A quasi due anni dal termine delle "avventurose" riprese in quel di Manhattan, da oggi è finalmente possibile visionare il mio film "New York, a venture" sottotitolato in Italiano accedendo al sito di Indiehome TV.
https://indiehometv.festhome.com/view_film/49935


Scoprirete così come il protagonista Adam Clairfield sia giunto a comprendere che “la cecità è una liberazione, una solitudine propizia alle invenzioni, una chiave e un’algebra".

"In un minuto di New York / tutto può cambiare / In un minuto di New York / le cose possono diventare piuttosto strane”.



«Il refrain tratto dalla canzone di Don Henley potrebbe essere il perfetto “logline”, ossia il sunto promozionale della trama di “New York, A Venture”, film girato a Manhattan la scorsa estate risalendo le correnti di quel Tempo Interiore che irrora le arterie ortogonali dell’isola insonne più famosa d’America.

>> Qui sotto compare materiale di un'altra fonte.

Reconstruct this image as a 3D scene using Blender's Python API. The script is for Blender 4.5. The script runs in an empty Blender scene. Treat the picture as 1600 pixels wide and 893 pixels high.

Un Tempo ondivago e frenetico che avevo cominciato a navigare nell’autunno del 2013 durante il mio primo soggiorno tra l’Hudson e l’East River, fendendo le strade affollate con la mia videoreflex brandita come un sestante col quale decifrare la costellazione emotiva che mi avrebbe indicato la rotta verso la faglia mentale dove la New York di superficie s’incunea nella sua controparte incorporea, sul cui fondo da decenni si ammassa l’humus della Storia e delle visioni che l’hanno alimentata. La New York dove l’architettura neogotica della Trinity Church di Saint Patrick e quella dei grattacieli come il Woolworth Building e il General Electric Building fondono lo slancio del sacro e dell’ambizione secolare nella vertigine dell’assalto al cielo, mentre la rinnovata linea ferroviaria della High Line serpeggia sopra le strade trapassando i palazzi fino al Lower West Side, a sfidare con le sue aiuole pensili l’aridità del cemento e del traffico sottostante, dove uomini in doppiopetto ballano scalzi e i predicatori in giubbotti frusti si fermano ai bordi dei marciapiedi inveendo contro le malefiche lusinghe del capitalismo.


È proprio tra le varie scoperte ed incontri collezionati nelle mie febbrili ricognizioni da Battery Park ad Harlem, dal Theater District a Midtown, confluiti in corso d’opera nel documentario “Bryant’s Ode” sotto forma di un anti-racconto per immagini, musica e versi, che qualche mese dopo avrei compreso come dietro la loro apparenza si annidasse il seme di una vera e propria storia che attendeva solo di trovare i suoi protagonisti per essere narrata sullo sfondo di quegli stessi scenari. Uno dei versi del poema, scritto per fare da contrappunto verbale alla prosa visiva del documentario, commentava infatti la Fontana della Pace realizzata dallo scultore Greg Wyatt per il Childrens Scultpure Garden, un piccolo parco dalle reminiscenze edeniche collocato sul lato sud di Saint John the Divine, la cattedrale gotica più grande del mondo, nel quartiere di Morningside Heights, raggiunto al tramonto dopo aver percorso a piedi tutta l’Ottava strada dal West Village fino a Central Park North.